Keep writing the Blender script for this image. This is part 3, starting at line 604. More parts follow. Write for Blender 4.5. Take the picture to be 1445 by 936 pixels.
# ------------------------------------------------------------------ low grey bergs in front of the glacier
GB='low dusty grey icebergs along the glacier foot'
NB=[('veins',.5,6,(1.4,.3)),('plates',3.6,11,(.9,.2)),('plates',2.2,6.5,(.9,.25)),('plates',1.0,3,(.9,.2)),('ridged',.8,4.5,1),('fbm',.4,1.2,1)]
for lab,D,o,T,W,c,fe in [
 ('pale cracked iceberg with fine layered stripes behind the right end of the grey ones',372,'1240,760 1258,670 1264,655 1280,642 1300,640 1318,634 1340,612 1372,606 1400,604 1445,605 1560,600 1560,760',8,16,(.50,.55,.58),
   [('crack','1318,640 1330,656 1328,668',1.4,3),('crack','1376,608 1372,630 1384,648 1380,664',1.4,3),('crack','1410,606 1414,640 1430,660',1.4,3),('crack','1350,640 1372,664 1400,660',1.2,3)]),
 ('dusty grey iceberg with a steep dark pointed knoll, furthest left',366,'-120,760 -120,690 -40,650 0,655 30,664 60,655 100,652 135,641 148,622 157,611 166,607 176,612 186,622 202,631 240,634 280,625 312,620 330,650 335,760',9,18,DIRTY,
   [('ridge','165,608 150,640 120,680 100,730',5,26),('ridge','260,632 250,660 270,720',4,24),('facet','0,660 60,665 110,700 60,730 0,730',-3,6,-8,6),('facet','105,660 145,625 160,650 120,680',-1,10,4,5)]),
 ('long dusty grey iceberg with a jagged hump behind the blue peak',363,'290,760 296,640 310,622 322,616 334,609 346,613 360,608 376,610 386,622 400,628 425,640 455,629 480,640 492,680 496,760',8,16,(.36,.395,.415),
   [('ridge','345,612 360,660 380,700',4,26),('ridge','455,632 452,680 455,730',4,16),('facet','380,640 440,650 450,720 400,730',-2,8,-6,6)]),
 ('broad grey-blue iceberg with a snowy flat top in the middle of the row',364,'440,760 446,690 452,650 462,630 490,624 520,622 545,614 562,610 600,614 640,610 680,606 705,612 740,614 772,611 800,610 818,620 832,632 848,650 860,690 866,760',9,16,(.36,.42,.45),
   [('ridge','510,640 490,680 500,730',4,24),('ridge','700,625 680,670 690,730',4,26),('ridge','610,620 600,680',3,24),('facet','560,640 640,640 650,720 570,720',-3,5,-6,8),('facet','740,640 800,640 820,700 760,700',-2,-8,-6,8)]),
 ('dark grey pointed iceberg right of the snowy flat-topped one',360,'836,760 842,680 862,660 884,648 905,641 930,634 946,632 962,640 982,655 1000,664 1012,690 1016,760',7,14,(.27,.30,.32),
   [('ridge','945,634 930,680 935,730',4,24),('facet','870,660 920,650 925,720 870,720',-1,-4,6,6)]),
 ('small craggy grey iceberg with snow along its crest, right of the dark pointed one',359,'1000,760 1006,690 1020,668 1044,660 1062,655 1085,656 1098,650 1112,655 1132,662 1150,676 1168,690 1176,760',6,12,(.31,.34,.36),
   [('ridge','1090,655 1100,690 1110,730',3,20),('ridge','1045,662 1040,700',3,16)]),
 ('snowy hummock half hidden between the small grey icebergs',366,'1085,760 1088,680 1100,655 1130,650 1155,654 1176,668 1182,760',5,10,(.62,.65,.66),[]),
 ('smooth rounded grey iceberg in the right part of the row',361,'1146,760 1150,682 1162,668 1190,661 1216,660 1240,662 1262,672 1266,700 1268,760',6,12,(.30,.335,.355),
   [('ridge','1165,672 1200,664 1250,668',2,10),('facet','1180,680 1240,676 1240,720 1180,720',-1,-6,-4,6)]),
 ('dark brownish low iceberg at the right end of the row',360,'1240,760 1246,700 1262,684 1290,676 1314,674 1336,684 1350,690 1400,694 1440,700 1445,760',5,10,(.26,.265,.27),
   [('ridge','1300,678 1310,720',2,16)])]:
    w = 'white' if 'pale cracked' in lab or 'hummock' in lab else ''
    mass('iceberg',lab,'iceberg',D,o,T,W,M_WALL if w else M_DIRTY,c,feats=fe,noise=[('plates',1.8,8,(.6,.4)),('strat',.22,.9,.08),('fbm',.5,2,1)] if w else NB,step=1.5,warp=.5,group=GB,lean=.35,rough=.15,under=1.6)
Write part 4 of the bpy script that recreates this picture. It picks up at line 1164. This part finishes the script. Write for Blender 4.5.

────────────────────────────────────────

- **Your instructions**
Only the number is wanted: how many lines in the preceding entries hold the string "picture"?

- **Written response**
2